Problem statement:
Locate the lines that hold the string "picture". Copy every such line.
BEGIN Records for this exercise
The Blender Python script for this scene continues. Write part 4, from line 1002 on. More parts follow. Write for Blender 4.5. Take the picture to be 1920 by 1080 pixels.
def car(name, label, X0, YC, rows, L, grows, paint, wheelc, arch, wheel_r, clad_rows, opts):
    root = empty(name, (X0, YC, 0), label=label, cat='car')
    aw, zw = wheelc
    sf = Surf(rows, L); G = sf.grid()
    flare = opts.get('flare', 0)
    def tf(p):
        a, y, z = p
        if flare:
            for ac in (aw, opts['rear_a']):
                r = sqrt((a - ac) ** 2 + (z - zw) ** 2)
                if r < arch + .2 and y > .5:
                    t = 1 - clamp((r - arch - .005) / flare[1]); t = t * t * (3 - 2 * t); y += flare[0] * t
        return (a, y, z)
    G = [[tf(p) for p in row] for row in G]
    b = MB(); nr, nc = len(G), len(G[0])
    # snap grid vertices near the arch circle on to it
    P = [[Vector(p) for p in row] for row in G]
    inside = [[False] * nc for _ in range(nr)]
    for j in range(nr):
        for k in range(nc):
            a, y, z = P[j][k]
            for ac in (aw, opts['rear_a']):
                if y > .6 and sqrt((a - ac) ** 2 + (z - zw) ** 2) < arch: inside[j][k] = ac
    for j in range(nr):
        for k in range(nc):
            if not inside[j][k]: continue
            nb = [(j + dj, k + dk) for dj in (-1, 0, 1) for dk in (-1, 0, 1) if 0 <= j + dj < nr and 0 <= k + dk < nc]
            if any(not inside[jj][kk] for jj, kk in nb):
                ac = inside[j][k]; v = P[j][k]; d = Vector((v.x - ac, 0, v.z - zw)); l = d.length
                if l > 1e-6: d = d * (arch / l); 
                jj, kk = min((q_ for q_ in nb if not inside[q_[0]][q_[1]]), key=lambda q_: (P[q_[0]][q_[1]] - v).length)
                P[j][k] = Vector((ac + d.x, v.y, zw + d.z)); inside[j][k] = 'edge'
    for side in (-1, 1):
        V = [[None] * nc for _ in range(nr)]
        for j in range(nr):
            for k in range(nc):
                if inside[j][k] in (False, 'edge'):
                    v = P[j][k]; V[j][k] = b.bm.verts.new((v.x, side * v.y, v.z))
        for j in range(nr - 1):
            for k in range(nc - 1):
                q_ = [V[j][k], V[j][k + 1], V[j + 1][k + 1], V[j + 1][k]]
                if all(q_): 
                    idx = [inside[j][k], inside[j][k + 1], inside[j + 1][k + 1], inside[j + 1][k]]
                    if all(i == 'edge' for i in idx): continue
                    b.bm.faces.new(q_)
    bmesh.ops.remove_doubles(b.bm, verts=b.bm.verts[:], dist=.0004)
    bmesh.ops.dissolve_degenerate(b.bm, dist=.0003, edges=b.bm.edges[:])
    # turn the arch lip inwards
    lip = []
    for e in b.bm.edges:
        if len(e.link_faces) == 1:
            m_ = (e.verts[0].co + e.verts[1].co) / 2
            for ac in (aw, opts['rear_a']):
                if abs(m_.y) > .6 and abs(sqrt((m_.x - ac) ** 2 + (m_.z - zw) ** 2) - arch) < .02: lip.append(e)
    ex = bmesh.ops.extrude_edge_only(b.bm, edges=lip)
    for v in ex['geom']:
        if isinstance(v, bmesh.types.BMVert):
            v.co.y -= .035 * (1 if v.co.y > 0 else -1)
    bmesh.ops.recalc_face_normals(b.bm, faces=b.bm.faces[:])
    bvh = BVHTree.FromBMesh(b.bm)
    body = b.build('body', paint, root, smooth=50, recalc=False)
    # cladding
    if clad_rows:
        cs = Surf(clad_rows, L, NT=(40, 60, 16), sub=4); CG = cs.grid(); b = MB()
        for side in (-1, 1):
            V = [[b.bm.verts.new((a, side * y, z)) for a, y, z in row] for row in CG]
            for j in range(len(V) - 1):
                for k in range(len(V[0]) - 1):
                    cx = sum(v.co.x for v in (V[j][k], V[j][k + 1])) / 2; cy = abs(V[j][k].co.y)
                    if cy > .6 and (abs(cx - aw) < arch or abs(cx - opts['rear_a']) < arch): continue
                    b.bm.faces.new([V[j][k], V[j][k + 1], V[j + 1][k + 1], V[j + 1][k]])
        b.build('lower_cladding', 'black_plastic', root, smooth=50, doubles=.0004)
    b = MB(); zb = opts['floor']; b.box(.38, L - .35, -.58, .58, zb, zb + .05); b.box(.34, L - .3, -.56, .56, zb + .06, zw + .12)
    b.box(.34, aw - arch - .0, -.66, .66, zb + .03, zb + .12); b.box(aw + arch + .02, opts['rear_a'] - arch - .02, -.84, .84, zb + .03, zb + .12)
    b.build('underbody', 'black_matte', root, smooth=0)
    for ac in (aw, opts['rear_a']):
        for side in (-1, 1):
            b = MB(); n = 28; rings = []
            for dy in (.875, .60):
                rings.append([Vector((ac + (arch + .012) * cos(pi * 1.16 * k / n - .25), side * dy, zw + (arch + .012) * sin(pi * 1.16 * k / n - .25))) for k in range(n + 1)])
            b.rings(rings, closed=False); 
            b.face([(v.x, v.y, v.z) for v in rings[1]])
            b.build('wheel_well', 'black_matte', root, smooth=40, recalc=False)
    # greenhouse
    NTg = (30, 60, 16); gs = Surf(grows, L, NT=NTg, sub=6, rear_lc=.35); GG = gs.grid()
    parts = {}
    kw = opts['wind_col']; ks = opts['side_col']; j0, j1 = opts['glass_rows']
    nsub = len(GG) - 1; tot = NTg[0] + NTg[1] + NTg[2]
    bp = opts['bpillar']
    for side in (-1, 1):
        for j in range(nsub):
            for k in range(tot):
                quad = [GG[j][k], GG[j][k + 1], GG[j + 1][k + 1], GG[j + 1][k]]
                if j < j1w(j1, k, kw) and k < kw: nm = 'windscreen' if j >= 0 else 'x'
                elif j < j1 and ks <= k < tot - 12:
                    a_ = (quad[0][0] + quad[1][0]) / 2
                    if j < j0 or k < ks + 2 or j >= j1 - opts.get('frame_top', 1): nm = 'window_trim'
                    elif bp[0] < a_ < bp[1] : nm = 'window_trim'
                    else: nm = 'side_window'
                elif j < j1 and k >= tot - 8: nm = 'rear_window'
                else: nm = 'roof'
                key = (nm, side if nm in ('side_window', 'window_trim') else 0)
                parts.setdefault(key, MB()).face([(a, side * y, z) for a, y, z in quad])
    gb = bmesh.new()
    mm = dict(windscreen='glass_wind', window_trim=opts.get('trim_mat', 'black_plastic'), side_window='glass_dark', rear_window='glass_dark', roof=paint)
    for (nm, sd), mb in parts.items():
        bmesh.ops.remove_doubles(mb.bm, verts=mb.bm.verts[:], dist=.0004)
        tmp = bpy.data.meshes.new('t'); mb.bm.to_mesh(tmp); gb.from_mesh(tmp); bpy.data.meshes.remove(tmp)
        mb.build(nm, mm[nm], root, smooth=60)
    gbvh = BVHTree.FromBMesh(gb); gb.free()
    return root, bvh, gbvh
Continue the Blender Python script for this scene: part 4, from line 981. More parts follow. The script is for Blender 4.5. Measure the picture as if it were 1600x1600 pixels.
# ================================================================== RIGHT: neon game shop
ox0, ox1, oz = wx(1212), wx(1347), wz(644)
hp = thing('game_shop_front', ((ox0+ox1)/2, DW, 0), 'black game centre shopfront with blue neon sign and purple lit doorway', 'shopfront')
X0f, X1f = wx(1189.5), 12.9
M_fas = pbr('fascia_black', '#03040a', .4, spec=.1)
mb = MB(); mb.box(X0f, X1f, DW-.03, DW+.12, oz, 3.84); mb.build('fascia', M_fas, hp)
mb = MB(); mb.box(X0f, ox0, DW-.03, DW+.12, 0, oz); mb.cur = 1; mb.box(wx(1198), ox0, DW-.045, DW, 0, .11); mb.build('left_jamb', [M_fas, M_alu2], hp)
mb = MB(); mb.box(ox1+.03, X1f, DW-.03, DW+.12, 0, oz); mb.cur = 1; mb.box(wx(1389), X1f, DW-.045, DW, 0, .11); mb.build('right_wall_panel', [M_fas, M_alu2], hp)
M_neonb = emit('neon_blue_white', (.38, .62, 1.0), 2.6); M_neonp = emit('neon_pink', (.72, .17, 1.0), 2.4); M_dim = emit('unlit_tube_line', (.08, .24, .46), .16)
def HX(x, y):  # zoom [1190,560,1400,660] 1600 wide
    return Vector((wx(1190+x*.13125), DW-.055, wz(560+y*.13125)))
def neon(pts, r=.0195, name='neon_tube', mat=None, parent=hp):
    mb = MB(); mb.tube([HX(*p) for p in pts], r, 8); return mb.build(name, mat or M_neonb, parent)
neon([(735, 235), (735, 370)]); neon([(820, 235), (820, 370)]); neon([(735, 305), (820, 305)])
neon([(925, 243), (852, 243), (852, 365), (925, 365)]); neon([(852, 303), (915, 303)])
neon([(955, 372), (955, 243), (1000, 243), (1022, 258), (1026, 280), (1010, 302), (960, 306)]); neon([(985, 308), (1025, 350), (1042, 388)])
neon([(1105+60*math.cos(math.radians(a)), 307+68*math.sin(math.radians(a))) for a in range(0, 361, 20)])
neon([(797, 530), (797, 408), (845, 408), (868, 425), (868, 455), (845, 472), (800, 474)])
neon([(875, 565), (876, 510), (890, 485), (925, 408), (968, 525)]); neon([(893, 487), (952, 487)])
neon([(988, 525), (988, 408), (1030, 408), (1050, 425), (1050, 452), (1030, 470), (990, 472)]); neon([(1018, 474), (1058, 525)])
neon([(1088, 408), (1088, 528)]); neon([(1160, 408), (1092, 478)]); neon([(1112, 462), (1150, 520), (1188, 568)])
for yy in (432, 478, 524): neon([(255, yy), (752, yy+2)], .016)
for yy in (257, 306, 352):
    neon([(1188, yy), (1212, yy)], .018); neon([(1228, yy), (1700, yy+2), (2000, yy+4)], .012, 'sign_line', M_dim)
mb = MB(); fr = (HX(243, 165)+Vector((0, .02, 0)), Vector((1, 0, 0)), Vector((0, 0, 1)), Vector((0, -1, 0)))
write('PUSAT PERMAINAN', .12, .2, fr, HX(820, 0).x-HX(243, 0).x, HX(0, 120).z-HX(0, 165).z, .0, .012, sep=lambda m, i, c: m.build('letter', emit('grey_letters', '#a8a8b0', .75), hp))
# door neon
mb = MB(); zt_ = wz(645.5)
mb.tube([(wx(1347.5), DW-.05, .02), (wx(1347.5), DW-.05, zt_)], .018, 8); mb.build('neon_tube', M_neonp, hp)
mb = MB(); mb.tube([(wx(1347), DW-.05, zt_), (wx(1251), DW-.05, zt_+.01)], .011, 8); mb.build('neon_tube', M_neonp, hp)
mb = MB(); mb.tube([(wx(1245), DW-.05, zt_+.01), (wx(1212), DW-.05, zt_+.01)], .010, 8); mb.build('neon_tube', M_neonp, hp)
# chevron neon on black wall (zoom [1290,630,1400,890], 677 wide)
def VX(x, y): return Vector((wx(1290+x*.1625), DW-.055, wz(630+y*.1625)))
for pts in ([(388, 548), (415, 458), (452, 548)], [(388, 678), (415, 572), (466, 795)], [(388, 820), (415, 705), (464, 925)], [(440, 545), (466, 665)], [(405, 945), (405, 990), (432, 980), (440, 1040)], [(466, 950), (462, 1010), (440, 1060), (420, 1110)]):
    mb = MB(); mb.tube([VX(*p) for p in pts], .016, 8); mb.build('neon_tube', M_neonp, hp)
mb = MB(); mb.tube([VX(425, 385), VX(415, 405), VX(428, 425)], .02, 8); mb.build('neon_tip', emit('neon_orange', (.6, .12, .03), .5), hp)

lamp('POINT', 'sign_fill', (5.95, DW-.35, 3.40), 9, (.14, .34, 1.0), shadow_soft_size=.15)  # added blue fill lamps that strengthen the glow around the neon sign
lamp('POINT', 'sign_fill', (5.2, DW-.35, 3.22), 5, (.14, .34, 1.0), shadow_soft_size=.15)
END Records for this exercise
Task answer:
The Blender Python script for this scene continues. Write part 4, from line 1002 on. More parts follow. Write for Blender 4.5. Take the picture to be 1920 by 1080 pixels.
Continue the Blender Python script for this scene: part 4, from line 981. More parts follow. The script is for Blender 4.5. Measure the picture as if it were 1600x1600 pixels.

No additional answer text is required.